Eid concludes by noting that Israeli peace efforts have consistently been met with Palestinian rejection and violence.

“The history of the Israeli-Palestinian conflict regarding a two-state solution reveals a harsh reality: Israel has consistently made genuine efforts toward peace, only to be met with rejection, treachery, and blood-curdling violence by the Palestinian side,” he writes. 

“This pattern of refusal, particularly epitomized by groups like Hamas, has been the real obstacle to peace,” he adds.

He concludes with a call to replace current Palestinian leadership in order to progress towards peace.

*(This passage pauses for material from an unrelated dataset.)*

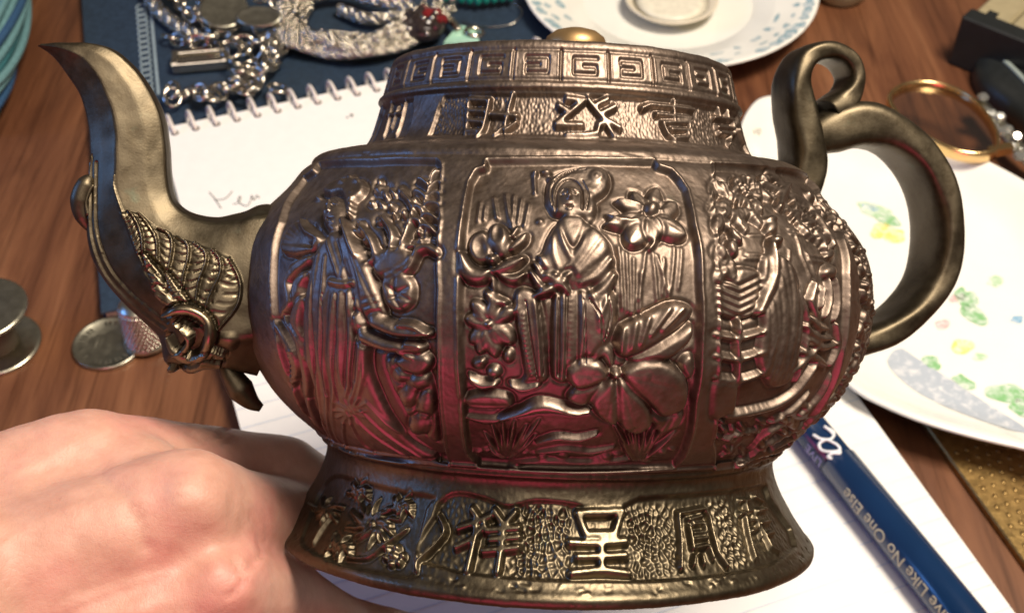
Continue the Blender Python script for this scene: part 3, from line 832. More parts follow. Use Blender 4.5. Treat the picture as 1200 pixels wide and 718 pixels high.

“It’s time to acknowledge this truth bluntly. Those who claim to desire peace must confront and challenge the rejectionist elements within Palestinian society, including Hamas,” he writes. 

“We need to get rid of the Palestinian establishment who have ruled for 15 years without actually representing the Palestinian people,” he adds. “Only then can we hope to forge a path toward a peaceful, two-state future.”

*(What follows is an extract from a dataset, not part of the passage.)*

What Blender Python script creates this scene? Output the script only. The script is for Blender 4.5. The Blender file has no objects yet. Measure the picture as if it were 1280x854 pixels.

Eid, who has focused on human rights violations of the Palestinian leadership, was even arrested by the Palestinian Authority (PA) after he began monitoring Palestinian abuses.

He has described the two-state solution as “something impossible,” asserted that “Israel is using its own rockets to protect its people, but Hamas is using its people to protect its rockets,” and lashed out at the progressive argument that Israel is committing genocide against the Palestinians.

“Everybody should have to remember that this is a war, which has been imposed on the Gazan people by Hamas, not by Israel,” he said of the current conflict.

ISRAEL FIGHTS TERROR: Is Israel’s Response to Hamas Legal and Justified?

The so-called two-state solution — which calls for the creation of a Palestinian state, ostensibly in the West Bank, Gaza Strip, and some eastern sections of Jerusalem, in exchange for the terror-supporting Palestinian Authority (PA) ending its conflict with Israel and living at peace with the Jewish state — has long proved to be an abject failure.

Despite the numerous proposals, every Israeli attempt to offer land concessions for a Palestinian state has been met with terror waves. After years of failed negotiations and Israel’s disastrous evacuation of the Gaza Strip in 2005, which resulted in Hamas’s takeover of that territory and repeated rocket attacks from there, a growing share of Israelis have grown more skeptical of a two-state solution, largely rejecting any withdrawal from the West Bank, according to a Pew Research Center survey which took place before October 7, 2023. 

Since the October 7 massacre, Israelis — even more so — overwhelmingly no longer desire a two-state solution.